Um diese Frage zu beantworten, muss zunächst geklärt werden, was ein Gutschein überhaupt ist. Im Gesetz ist dieser Begriff nicht definiert, laut Duden steht er für einen Schein, der den Anspruch auf eine bestimmte Sache, auf Waren oder Dienstleistungen mit einem bestimmten Gegenwert bestätigt. Es geht also um eine Forderung, das heisst um die Befugnis, von einer anderen Person eine bestimmte Leistung zu verlangen, die zwar schon bezahlt, aber noch nicht erbracht wurde.

«Es ist nicht zu wenig Zeit, die wir haben, sondern es ist zu viel Zeit, die wir nicht nutzen.»

Seneca

Ist das Verfallsdatum eines Gutscheins abgelaufen und verweigert dessen Aussteller deshalb die Leistung, beruft er sich mit dieser Argumentation auf die Verjährung. In Juristendeutsch wird die Verjährung als Entkräftung einer Forderung durch Zeitablauf bezeichnet. Sie gibt einer Partei das Recht, die Leistung zu verweigern, wenn die andere Partei zu lange damit wartet, eine Forderung geltend zu machen. Nach Ablauf der sogenannten Verjährungsfrist kann die eigentlich leistungspflichtige Partei somit sagen: «Was willst Du noch von mir? Selbst schuld, wenn Du nicht vorher gekommen bist.»

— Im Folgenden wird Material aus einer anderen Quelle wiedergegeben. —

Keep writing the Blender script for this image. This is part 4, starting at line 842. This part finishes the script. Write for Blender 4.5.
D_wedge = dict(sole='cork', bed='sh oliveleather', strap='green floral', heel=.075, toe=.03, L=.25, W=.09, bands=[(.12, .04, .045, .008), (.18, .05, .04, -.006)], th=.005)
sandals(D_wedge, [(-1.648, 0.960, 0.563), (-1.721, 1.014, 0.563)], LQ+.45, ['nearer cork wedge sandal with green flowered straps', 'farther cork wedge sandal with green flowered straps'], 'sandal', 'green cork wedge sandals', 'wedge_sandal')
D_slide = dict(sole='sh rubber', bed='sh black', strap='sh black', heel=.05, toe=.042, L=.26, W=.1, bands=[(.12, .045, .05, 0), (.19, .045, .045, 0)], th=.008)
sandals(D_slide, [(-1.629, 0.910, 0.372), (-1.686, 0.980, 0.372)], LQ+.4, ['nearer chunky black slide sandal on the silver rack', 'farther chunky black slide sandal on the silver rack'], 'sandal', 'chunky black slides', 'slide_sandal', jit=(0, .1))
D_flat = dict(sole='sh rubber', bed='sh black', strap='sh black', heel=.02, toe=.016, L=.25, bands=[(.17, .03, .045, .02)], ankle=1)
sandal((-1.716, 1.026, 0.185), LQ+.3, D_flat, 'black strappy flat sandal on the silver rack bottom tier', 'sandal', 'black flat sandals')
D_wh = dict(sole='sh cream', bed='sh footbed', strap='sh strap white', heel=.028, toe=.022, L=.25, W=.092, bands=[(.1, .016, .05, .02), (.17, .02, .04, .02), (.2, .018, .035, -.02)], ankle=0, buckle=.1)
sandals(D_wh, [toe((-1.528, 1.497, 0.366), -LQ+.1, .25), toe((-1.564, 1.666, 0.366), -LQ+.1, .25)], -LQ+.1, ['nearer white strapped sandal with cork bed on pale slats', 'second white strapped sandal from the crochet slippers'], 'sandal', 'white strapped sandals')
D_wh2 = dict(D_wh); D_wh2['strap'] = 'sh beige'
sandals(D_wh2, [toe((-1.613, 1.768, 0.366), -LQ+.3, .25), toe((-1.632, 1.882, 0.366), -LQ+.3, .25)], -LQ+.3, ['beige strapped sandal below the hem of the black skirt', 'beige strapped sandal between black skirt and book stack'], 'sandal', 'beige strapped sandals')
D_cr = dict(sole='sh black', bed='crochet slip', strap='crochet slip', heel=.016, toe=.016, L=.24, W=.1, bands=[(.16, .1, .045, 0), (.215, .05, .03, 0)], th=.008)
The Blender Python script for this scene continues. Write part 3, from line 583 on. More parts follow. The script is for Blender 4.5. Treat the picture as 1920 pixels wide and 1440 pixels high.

Gewöhnlich beträgt die Verjährungsfrist zehn Jahre. Für gewisse Forderungen sind aber kürzere Fristen vorgesehen, wie etwa für Lebensmittel und Getränke, für «Beköstigung» und «Wirtsschulden» sowie dem Kleinverkauf von Waren eines Detaillisten an den Endverbraucher. Für diese Leistungen dauert die Verjährungsfrist nur fünf Jahre. Unabhängig davon, ob die Verjährungsfrist fünf oder zehn Jahre beträgt, kann sie von den Parteien nicht im Voraus abgeändert werden. Das bedeutet, dass es bei der gesetzlich vorgesehenen Frist bleibt, auch wenn im Vertrag eine kürzere Verjährungsfrist vereinbart oder eben auf dem Gutschein ein früheres Verfallsdatum vermerkt wird.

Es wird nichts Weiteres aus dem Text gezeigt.